Notre Dame announces strategies to strengthen undergraduate residential communities

Author: Dennis Brown

Students Feature

The University of Notre Dame announced today new strategies for strengthening undergraduate residence hall communities, including incentives for seniors to live on campus and a requirement that first-year, sophomore and junior students live on campus for six semesters.


Based on input from students and extensive discussions with the Board of Trustees, the strategies seek to enhance the University’s long-standing residential mission of forming communities that are inclusive of all members and dedicated to the intellectual, moral and spiritual development of Notre Dame undergraduate students.


“Residential life is a distinct and beloved feature of a Notre Dame undergraduate education, ultimately contributing to the formation of our students in the Catholic, Holy Cross tradition,” said Rev. John I. Jenkins, C.S.C., Notre Dame’s president. “It is my hope that these new approaches will reinforce the crucial role of residential life and our desire to make this experience even more meaningful and attractive for all students.”


Students Feature

With the aspiration that students will choose to stay on campus for four years, the University will soon provide incentives to senior students to live in residence halls. The incentives, shaped by suggestions from students, parents, rectors and University leadership, will range from increased flexibility in meal plans and room picks to additional leadership roles for seniors in the halls. Student Government and student focus groups provided valuable insight into which incentives would be most meaningful to seniors, and conversations about the specifics of each new offering will benefit from continued student feedback through the Hall Presidents’ Council as implementation occurs over the next two to three years.


 “Our residential model is at its best when members of each class year have an active, substantial presence in the hall,” said Erin Hoffmann Harding, vice president for student affairs. “Seniors are crucial mentors within our communities, and the University seeks to recognize the contributions of students who choose to live in the halls all four years.”


In addition to offering incentives to seniors who choose to remain on campus, the University will require future first-year students, sophomores and juniors to live on campus for six semesters.


Consistent with its desire to solidify the residential experience as an essential component of a Notre Dame undergraduate education, the new policy will begin with the matriculating class of 2018 (graduating class of 2022). Study abroad facilitated through Notre Dame International will automatically count toward the fulfillment of the six-semester expectation, with other exceptions considered on an individual basis.

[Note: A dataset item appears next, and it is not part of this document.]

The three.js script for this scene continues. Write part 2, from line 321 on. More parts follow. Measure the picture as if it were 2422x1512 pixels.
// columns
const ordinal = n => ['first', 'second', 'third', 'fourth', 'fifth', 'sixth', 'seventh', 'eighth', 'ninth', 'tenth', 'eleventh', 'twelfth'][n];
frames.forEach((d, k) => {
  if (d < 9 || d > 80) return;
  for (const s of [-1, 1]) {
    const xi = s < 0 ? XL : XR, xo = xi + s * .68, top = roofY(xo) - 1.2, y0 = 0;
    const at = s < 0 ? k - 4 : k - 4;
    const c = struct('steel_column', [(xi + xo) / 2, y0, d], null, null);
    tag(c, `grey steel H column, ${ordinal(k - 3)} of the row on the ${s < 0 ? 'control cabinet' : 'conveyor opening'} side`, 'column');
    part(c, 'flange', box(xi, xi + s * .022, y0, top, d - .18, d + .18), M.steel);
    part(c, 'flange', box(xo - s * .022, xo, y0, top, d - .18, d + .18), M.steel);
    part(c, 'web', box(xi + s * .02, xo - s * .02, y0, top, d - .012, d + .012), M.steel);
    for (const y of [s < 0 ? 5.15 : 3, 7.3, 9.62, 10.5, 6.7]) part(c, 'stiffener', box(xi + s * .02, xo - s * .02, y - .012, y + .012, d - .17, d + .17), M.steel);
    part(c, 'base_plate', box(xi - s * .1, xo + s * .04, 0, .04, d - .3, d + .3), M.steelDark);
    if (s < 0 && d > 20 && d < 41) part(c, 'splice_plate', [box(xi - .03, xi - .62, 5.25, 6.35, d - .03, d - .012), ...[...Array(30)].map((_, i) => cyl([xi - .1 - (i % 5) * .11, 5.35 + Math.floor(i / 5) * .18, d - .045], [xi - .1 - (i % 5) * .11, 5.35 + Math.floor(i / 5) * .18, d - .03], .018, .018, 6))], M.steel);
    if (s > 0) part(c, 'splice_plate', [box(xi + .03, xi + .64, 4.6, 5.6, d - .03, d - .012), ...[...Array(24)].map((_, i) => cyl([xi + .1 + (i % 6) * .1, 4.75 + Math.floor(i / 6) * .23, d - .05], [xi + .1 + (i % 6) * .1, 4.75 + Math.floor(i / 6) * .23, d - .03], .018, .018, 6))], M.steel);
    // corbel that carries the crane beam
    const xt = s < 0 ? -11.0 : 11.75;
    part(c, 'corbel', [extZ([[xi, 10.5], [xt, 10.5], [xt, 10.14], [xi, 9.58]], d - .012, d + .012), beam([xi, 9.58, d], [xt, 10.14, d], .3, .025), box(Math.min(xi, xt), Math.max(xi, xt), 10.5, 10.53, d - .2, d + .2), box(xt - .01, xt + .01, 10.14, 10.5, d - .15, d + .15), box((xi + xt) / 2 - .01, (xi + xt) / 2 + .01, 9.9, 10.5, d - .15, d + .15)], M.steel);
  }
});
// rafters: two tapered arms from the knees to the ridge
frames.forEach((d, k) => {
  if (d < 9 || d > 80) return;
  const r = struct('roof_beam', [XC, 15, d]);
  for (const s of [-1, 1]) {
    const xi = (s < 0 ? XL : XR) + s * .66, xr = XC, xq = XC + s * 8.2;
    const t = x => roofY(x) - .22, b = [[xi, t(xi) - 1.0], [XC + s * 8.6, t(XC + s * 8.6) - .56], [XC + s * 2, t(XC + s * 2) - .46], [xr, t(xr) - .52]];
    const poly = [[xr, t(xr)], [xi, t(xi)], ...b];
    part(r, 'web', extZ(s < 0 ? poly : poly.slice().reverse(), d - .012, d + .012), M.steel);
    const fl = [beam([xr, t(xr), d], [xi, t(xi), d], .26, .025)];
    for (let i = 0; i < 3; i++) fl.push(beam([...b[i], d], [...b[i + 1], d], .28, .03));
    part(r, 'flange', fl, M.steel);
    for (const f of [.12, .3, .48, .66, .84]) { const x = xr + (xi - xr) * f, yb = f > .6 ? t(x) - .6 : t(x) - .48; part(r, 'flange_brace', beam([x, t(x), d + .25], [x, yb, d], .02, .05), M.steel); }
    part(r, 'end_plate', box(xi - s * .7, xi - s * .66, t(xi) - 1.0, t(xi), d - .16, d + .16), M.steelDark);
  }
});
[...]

This policy will require additional residence hall space, and the University is actively seeking benefaction for two new halls. The new space will also make it possible for Notre Dame to provide additional on-campus housing to transfer students.


These new undergraduate strategies arrive at a time when the University continues to partner with the local community to ensure safe, affordable and convenient off-campus housing options for its graduate and professional students. With the on-campus University Village and O’Hara-Grace town houses scheduled to close in summer 2018, Notre Dame is preparing referral resources that will better inform and support post-baccalaureate students in their housing search. These referral resources, including a new website search tool, are expected to launch later this semester.